- Artist: The Leaving Trains
- Title: Fuck
- Year: 1987
- Format: Vinyl 12 in.
- Rating (1-10): 6
- Owner: Tracy
- Acquired: 1987 – Promo at Mother’s Records
- Keeper: Maybe
I apologize. And with that out the way let’s talk about the only record I have by The Leaving Trains that I didn’t buy. This one must have been a promo we got when I worked at a chain record store in a shopping mall. You can see from the last pic that the label, SST, ran a display contest. “Win a Plane Trip to a Trains Show.” I guess back in 1987 that would have motivated some folks, but there is no way a chain store in the mall was going cover a wall with record cover reprints, or “flats” as they were called, of an album titled Fuck that just happened to have “FUCK” printed big and bold on the front.
A couple decades later a title like that seems more like a cheap attention-getting gimmick than it did to me at the time.

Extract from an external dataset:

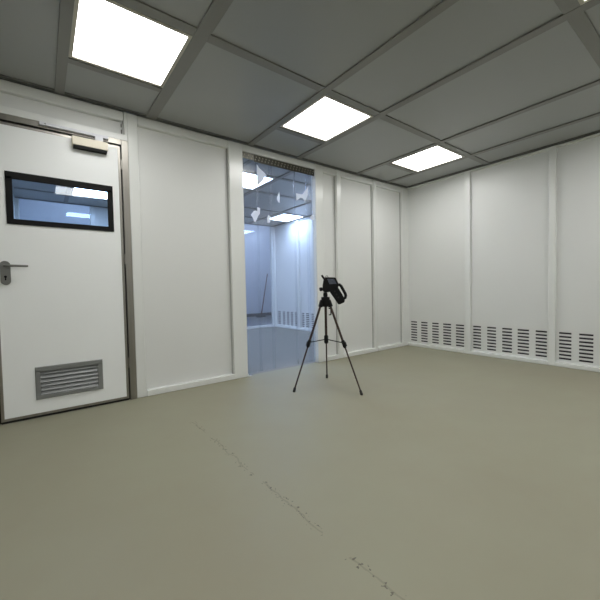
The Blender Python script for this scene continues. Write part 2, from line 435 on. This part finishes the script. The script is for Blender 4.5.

It might work now, but I’m pretty certain this did nothing to help them sell records then. It’s not my favorite of the three LT records I have, but there are some great garage-punk-rock, body-moving songs on this album.
Are The Leaving Trains still making music? I can’t tell.

- Artist: The Leaving Trains
- Title: Kill Tunes
- Year: 1986
- Format: Vinyl 12 in.
- Rating (1-10): 8
- Owner: Tracy
- Acquired: 1986 – Probably at Mother’s Records
- Keeper: Yes
Kill Tunes is my favorite record by The Leaving Trains. It’s the first one I bought, and I believe it’s their debut. I don’t know why I bought it, but I’m guessing the cool cover and the record label being SST were a couple good reasons. This is probably their most rocked-out record, and it includes an excellent cover of an excellent song from an excellent band, “Private Affair” by The Saints. Covers are a sign there are real men in this band, especially since “Private Affair” was less than 10 years old at the time. As I’ve mentioned before, these guys produce a great mix of garage rock and weirdness. That’s really all I need to be happy.
Did I sell out? Call it survival
When everything I do smacks of revival
Cease fire? No way
There’s nothing left behind to save anyway
“10 Generations” — The Leaving Trains
Etched in the vinyl run out margins:
Side 1 – Tunes don’t kill, people do
Side 2 – I buried Manfred

Various Artists -- The Blasting Concept Volume II
- Artist: Various Artists
- Title: The Blasting Concept Volume II
- Year: 1986
- Format: Vinyl 12 in.
- Rating (1-10): 6
- Owner: Tracy
- Acquired: 1986 – Probably at Mother’s Records in Hampton, VA
- Keeper: Yes
No camera can capture the intense greenness of this album cover. I enjoyed The Blasting Concept Volume II more than I expected. I forgot how metal-sounding, a high compliment, some of these bands were back then. I have records by most of the bands on here, but it’s worth keeping for the few good songs I don’t have, like “Watch the Tractor” by Gone. My favorite is the Minutemen’s punkish cover of Van Halen’s “Ain’t Talking About Love.” I’ve never heard a bad version of that song, even from the garage band I played drums for in junior high.

- Artist: The Leaving Trains
- Title: Transportational D. Vices
- Year: 1989
- Format: Vinyl 12 in.
- Rating (1-10): 6
- Owner: Tracy
- Acquired: 1989 – At a record store I owned with my brother, RIP Records
- Keeper: Maybe
I have three records by The Leaving Trains and Transportational D. Vices is the newest. Somehow it got to the front of the line, but it terms of favorites it is at the back. Still, it’s a very listenable record, most of the time sounding like they have one foot in the garage, one in a combat boot, and another somewhere in space. It’s three-legged rock that manages to sound familiar and unique. One of my favorites on this one is “Store”, a high speed, rocked out number about going to “the store.” I guess singer Falling James really needed some milk or cigs or something because he sounds like he’s in a hurry to go.

- Artist: Opal
- Title: Happy Nightmare Baby
- Year: 1987
- Format: Vinyl 12 in.
- Rating (1-10): 8
- Owner: Tracy
- Acquired: 1987 – Bought it when I worked at Mother’s Records in Hampton, VA.
The main folks in Opal were David Roback from Rain Parade and Kendra Smith of The Dream Syndicate. Kendra eventually left the band and Hope Sandoval joined Roback to create Mazzy Star. Opal was the record for today, and it’s just a coincidence that I was at my brother’s house tonight and he was playing Mazzy Star. That reminded me how boring that recording is compared to this one. Sure, I like the hit “Fade Into You”, but I like everything on Opal’s “Happy Nightmare Baby.” My favorite is the trippy, riffing, T-Rex-ing album opener, “Rocket Machine.”